Rivera, the game’s all-time saves leader with 652, was named on all 425 ballots cast. Fellow pitcher Mike Mussina and designated hitter-third baseman Edgar Martinez are also in the 2019 Hall of Fame class.

To gain election, a player must be named on 75 per cent of ballots cast and they remain eligible for 10 years.

Halladay received 363 votes – the same as Martinez – which accounted for 85.4 per cent, while Mussina received 326 votes for 76.7 per cent.

“Of the countless players that have worn the Blue Jays uniform, few have done so with the determination and elegance of Roy Halladay,” Mark Shapiro, president and chief executive officer of the Blue Jays, said in a news release. “Today is a bittersweet day for our community and organization, as we remember a beloved pitcher, teammate, and family man, but we can take comfort in the boundless impact Roy had on Canadian fans nationwide and the game of baseball.”

Halladay, a native of Colorado, died in a flying accident in 2017 when he was 40.

“Doc was one of the greatest baseball competitors I have ever seen,” said Pat Hentgen, a former Blue Jays pitcher who now works for the organization as a special assistant. “His work ethic, mental toughness, professionalism and consistency on the mound were unmatched.

“Every fifth day that he pitched, he held an intense focus on one goal: to give his team the best possible chance of winning. Any player who had the honour of sharing a clubhouse with Doc will agree that they are better having known him.”

Halladay spent 12 of his 16 Major League Baseball seasons with the Blue Jays, where he will be recalled as one of the greatest pitchers in franchise history and of his era. He concluded his career with the Philadelphia Phillies.

Halladay finished with a 203-105 career mark with a 3.38 earned run average, not to mention 67 complete games. Sixty-one of those complete games occurred between 2003 and 2011, with his closest rival being CC Sabathia with 31.

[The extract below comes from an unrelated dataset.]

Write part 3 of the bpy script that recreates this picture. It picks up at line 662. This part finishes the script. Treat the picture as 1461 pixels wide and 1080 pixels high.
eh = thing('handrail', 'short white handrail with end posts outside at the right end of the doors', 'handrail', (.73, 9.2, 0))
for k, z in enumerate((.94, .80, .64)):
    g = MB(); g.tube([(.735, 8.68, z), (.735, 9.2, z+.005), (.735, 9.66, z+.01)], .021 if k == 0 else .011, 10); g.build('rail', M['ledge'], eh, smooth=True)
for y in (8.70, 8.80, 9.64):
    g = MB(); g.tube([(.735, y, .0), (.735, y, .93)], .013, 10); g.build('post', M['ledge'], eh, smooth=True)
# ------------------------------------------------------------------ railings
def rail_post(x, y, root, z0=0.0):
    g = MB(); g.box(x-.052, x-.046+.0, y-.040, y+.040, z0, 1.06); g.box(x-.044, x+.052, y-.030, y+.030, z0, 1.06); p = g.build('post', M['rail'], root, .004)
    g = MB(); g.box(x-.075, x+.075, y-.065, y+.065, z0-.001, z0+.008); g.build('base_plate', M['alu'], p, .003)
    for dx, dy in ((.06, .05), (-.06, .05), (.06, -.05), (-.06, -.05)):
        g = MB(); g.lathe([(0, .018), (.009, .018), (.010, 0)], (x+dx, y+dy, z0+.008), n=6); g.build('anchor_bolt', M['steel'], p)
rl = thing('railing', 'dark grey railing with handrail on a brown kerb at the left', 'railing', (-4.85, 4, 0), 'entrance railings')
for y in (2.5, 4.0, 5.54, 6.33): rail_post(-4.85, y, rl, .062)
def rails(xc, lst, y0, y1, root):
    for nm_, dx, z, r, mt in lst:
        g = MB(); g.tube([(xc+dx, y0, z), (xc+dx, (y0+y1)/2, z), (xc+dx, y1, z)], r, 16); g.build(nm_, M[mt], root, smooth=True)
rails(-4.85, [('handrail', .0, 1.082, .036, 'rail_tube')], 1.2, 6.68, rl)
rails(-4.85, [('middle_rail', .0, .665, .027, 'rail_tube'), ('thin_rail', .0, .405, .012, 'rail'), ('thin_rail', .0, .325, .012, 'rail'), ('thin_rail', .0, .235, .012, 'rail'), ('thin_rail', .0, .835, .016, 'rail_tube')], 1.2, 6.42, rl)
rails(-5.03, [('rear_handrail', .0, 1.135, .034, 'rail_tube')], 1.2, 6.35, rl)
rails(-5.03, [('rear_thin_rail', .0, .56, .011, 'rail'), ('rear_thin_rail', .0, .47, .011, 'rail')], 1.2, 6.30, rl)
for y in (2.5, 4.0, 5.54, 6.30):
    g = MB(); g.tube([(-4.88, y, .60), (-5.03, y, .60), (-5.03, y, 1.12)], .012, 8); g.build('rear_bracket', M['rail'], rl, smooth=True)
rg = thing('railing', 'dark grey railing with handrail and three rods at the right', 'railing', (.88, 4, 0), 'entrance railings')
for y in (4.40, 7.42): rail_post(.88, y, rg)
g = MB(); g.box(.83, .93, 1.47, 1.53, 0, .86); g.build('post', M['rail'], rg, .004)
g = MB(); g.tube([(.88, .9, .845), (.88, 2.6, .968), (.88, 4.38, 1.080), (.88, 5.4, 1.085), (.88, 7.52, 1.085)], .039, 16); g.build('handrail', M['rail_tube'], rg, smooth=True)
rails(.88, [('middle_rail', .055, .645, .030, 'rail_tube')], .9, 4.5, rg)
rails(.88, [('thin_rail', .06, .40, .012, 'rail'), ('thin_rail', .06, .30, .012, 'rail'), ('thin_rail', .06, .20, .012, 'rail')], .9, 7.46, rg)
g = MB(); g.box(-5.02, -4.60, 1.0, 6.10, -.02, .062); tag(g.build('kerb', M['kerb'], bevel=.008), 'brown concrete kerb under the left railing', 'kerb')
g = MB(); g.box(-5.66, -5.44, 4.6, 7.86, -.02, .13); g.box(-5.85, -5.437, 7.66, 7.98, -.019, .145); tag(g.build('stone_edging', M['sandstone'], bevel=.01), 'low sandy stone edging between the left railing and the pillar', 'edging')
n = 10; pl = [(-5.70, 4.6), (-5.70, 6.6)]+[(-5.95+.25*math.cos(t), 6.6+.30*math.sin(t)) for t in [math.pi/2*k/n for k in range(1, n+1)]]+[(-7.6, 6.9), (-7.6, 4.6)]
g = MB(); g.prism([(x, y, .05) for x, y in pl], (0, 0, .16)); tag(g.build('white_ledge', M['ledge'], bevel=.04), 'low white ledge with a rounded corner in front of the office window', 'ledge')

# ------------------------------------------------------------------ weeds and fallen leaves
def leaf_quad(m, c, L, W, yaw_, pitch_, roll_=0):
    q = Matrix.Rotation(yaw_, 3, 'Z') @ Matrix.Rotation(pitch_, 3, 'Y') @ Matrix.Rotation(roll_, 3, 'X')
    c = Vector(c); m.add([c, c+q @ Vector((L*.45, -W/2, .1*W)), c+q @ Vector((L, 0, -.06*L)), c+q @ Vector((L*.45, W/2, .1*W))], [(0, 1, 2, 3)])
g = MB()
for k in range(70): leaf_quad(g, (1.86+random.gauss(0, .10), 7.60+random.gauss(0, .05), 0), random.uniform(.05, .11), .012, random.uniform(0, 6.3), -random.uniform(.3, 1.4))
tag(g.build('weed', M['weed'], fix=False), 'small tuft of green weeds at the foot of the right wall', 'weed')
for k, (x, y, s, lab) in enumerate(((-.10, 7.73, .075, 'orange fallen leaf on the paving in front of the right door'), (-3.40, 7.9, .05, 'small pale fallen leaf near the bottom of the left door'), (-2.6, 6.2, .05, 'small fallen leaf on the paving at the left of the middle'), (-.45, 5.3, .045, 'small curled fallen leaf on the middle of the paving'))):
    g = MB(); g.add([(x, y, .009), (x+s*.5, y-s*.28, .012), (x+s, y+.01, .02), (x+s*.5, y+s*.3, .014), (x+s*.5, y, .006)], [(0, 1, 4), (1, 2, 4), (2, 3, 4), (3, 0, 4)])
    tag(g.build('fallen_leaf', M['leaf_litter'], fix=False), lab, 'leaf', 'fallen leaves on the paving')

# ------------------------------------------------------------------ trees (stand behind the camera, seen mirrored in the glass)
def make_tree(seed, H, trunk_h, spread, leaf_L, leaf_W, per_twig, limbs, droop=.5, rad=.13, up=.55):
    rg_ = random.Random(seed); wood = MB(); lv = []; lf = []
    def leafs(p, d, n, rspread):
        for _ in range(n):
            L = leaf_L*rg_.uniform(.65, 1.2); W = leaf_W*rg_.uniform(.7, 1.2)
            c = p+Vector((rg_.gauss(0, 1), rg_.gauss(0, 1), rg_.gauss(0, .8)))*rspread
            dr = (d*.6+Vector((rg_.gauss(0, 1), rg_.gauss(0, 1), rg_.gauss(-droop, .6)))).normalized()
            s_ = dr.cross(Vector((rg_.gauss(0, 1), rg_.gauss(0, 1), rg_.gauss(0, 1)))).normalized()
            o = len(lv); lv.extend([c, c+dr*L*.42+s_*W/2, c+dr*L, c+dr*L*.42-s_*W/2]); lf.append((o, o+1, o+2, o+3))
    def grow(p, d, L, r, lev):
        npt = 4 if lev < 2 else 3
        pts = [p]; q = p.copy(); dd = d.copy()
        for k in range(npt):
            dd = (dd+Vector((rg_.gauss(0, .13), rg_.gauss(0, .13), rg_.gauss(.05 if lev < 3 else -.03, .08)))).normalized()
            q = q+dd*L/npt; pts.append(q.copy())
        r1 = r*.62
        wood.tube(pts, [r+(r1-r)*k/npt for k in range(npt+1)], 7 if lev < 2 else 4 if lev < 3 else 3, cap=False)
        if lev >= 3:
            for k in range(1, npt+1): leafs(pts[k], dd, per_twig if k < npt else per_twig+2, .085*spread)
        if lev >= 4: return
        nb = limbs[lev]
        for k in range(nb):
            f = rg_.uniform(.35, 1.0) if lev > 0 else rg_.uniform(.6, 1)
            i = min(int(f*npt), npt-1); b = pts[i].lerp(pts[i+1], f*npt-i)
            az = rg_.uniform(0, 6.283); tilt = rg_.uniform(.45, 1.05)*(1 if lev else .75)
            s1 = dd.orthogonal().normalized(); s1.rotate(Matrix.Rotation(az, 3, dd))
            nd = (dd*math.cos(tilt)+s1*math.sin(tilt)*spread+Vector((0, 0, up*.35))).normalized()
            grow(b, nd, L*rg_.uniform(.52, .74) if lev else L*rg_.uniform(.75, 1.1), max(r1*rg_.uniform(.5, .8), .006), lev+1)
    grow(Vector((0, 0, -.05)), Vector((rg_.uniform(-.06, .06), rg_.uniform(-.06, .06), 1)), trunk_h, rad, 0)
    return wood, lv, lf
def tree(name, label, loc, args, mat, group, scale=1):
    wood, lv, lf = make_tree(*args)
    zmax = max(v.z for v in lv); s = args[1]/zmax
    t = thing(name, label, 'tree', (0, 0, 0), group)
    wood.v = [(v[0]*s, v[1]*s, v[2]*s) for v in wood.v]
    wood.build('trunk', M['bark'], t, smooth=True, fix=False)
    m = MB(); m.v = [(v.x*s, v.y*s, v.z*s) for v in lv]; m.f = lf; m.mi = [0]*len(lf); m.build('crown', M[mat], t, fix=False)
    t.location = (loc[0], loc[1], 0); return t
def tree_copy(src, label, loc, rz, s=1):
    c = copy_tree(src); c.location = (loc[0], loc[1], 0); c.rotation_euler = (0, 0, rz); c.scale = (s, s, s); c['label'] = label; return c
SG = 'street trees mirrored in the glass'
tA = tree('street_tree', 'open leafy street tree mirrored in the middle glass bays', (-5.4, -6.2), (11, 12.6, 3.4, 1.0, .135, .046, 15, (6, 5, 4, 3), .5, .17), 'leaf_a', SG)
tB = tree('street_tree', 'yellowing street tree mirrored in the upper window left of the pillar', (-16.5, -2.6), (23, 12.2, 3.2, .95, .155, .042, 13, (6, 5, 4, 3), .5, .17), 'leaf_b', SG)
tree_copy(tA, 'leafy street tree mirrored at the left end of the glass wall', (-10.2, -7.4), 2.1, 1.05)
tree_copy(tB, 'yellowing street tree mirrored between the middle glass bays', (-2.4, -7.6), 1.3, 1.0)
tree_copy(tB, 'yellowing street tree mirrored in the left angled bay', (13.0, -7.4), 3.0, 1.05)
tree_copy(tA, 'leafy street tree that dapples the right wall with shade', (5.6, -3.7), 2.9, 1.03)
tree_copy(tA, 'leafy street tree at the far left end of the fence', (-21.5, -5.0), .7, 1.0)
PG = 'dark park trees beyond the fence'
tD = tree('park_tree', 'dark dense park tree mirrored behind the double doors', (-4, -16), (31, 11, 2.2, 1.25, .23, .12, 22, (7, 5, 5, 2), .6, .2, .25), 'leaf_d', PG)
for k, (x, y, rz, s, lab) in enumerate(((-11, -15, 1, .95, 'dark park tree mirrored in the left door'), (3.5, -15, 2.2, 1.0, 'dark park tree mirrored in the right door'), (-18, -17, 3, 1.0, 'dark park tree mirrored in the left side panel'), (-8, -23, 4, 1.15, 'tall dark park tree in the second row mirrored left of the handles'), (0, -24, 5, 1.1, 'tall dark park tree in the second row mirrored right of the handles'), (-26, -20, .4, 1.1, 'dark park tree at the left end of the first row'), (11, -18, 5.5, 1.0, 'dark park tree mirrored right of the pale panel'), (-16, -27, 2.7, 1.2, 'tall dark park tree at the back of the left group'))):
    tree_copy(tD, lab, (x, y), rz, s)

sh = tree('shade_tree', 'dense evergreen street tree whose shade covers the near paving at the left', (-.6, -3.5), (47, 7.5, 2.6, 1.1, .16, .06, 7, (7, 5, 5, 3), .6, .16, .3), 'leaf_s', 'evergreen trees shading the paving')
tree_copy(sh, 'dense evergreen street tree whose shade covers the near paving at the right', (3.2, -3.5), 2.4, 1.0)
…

He pitched more than 2,000 innings for a mostly losing team and won the Cy Young Award as the top pitcher in the American League in 2003. He won it again in 2010 with the National League’s Phillies, where he concluded his baseball career after the 2013 season.

Halladay’s Hall of Fame ticket was solidified on Oct. 6, 2010, when he threw the second postseason no-hitter in the history of the sport – in his first playoff appearance no less – when he led the Phillies to a 4-0 win over the Cincinnati Reds.

Larry Walker, a native of Maple Ridge, B.C., and in his ninth year on the ballot, finished with 54.6 per cent of the vote (232), a big increase from the 34.1 per cent mark the right fielder garnered a year ago. He will have one last chance at making the Hall next year.